- PROVIDED MATERIAL -
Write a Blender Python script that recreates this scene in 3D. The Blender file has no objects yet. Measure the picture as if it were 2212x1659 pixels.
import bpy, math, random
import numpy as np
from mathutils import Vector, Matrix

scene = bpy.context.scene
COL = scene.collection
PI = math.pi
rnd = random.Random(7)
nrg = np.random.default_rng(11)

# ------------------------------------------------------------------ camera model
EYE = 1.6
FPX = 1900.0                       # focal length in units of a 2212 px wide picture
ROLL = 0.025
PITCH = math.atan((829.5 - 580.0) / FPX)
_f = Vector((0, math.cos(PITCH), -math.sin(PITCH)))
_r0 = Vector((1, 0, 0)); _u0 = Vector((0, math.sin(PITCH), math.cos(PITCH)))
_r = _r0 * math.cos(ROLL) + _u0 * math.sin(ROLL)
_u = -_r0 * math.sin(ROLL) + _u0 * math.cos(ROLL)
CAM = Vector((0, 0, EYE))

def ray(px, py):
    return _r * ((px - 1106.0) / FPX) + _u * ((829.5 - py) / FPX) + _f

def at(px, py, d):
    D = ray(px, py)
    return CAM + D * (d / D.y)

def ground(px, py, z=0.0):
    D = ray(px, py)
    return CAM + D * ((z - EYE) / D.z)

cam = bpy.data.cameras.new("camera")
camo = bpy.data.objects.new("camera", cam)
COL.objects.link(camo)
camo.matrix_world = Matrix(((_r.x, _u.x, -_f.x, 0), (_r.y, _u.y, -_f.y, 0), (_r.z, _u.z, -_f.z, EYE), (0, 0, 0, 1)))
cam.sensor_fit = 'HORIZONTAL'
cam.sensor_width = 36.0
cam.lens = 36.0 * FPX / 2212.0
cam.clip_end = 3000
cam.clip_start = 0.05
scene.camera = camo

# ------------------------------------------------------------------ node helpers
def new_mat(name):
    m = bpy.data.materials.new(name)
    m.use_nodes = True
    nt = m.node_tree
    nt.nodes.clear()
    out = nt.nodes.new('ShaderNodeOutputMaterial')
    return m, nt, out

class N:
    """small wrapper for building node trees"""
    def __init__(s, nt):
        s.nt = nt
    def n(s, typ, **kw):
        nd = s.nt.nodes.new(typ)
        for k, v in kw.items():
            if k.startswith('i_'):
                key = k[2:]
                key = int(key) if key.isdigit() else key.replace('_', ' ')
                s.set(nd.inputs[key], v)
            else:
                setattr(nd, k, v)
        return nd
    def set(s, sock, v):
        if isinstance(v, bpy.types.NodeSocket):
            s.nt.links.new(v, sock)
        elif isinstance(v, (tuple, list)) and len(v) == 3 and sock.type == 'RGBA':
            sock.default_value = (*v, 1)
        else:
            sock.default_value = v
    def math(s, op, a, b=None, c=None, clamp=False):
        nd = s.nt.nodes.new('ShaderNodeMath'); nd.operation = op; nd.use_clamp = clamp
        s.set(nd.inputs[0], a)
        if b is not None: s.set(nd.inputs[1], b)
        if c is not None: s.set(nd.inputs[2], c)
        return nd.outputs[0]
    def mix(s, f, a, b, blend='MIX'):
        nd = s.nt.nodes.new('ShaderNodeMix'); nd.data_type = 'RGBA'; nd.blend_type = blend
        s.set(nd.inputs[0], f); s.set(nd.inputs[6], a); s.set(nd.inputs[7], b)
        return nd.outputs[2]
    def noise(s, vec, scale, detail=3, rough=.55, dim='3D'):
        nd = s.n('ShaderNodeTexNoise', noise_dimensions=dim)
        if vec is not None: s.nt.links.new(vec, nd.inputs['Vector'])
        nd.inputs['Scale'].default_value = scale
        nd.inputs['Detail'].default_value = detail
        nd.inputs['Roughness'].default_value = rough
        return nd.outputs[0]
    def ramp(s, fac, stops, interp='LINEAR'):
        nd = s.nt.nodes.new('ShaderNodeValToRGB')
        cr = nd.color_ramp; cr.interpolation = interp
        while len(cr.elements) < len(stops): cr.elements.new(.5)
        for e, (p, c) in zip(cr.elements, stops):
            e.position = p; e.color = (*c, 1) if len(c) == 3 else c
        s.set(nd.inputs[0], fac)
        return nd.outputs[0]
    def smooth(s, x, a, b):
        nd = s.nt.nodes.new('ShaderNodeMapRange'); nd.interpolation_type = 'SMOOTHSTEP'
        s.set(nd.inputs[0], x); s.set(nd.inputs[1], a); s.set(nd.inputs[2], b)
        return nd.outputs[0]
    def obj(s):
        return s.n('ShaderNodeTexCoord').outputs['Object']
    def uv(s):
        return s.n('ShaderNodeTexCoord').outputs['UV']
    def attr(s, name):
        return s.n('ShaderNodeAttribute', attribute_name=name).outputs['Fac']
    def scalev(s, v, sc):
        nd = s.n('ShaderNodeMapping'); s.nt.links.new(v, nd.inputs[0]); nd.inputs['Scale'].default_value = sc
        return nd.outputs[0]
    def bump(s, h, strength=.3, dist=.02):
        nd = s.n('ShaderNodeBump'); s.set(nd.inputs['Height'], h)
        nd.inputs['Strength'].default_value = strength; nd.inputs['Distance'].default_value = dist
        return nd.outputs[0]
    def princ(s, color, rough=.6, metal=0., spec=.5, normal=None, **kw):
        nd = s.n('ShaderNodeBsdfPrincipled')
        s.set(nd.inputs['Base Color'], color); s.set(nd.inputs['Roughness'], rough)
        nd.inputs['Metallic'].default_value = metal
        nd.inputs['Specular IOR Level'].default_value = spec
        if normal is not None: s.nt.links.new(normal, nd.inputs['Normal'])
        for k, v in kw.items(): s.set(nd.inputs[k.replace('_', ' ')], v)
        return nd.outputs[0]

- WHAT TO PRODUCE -
Exactly as written, please reproduce the lines from the first line of the data to the line containing "from mathutils import Vector, Matrix", inclusive, and nothing else.

- ANSWER BELOW -
Write a Blender Python script that recreates this scene in 3D. The Blender file has no objects yet. Measure the picture as if it were 2212x1659 pixels.
import bpy, math, random
import numpy as np
from mathutils import Vector, Matrix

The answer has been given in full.